BEGIN Exercise data
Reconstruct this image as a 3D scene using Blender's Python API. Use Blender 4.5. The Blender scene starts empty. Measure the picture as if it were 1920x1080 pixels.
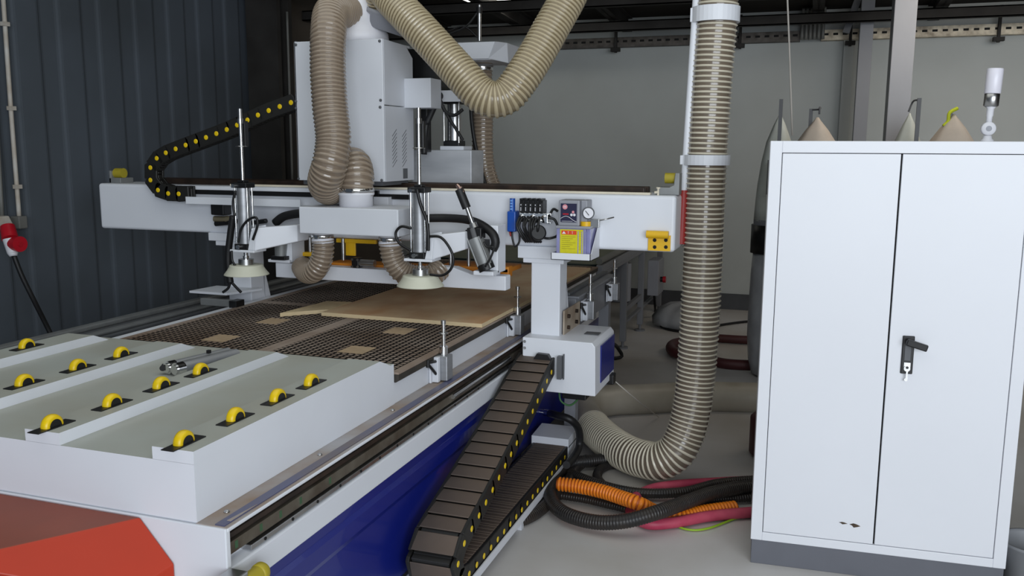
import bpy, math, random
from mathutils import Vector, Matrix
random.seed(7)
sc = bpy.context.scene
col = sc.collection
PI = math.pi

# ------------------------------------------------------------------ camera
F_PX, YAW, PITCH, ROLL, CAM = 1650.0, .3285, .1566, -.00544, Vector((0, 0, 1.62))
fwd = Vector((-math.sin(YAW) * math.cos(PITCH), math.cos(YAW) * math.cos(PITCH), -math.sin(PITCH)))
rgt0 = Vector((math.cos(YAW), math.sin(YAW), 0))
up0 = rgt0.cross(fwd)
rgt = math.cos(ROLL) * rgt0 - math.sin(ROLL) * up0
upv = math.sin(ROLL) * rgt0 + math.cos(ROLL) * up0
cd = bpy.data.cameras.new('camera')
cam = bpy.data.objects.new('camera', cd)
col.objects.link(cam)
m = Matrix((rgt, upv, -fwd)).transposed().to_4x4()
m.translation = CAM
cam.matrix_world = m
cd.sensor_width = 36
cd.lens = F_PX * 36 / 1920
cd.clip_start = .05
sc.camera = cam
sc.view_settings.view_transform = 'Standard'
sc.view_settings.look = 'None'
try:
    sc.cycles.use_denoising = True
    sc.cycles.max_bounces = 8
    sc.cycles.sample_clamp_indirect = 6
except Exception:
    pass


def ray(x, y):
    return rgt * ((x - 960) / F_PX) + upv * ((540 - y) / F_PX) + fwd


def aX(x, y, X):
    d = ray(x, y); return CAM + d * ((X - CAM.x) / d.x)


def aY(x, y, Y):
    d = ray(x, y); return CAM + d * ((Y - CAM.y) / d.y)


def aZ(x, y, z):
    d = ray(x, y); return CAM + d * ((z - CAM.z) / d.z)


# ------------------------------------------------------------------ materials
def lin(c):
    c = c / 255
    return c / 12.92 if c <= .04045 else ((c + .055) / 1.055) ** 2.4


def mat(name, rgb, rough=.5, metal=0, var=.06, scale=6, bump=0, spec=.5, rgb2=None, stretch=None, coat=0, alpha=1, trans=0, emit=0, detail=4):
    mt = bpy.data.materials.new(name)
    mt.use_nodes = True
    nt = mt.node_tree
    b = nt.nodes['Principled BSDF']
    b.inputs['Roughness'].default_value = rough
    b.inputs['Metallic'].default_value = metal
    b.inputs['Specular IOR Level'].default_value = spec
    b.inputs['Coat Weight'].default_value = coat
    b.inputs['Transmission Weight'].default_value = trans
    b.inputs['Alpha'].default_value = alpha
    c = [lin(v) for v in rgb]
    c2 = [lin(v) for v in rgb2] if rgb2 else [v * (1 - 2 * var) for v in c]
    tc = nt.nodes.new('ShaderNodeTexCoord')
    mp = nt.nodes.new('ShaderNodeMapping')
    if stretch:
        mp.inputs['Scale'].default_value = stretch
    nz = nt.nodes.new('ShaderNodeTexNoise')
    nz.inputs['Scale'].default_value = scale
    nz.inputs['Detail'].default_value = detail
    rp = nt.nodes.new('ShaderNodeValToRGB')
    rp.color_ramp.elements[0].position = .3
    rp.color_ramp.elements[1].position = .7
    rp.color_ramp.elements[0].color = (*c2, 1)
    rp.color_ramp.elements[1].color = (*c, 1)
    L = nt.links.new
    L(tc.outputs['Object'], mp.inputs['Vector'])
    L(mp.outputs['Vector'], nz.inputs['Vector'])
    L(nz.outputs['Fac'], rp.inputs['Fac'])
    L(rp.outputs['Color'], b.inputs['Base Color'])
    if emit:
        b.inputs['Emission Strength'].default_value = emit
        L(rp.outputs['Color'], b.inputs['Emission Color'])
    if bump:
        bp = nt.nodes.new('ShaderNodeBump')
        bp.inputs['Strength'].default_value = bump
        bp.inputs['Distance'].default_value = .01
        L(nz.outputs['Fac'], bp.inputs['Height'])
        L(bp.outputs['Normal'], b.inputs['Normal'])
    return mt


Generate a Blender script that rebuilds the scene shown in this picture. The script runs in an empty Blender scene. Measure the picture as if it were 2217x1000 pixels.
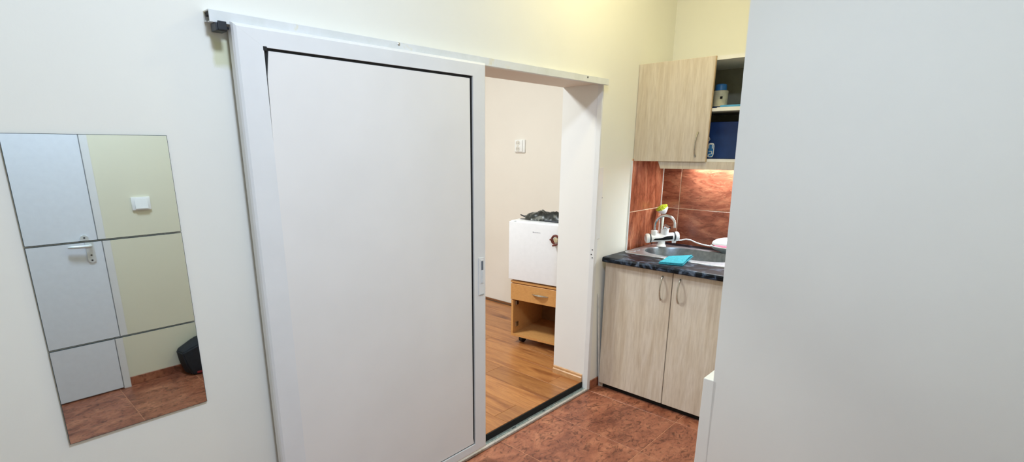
END Exercise data
> **Goal**
Using the listing above, gather each line that holds the string "this" and copy it.

> **Solution to the exercise**
Reconstruct this image as a 3D scene using Blender's Python API. Use Blender 4.5. The Blender scene starts empty. Measure the picture as if it were 1920x1080 pixels.
Generate a Blender script that rebuilds the scene shown in this picture. The script runs in an empty Blender scene. Measure the picture as if it were 2217x1000 pixels.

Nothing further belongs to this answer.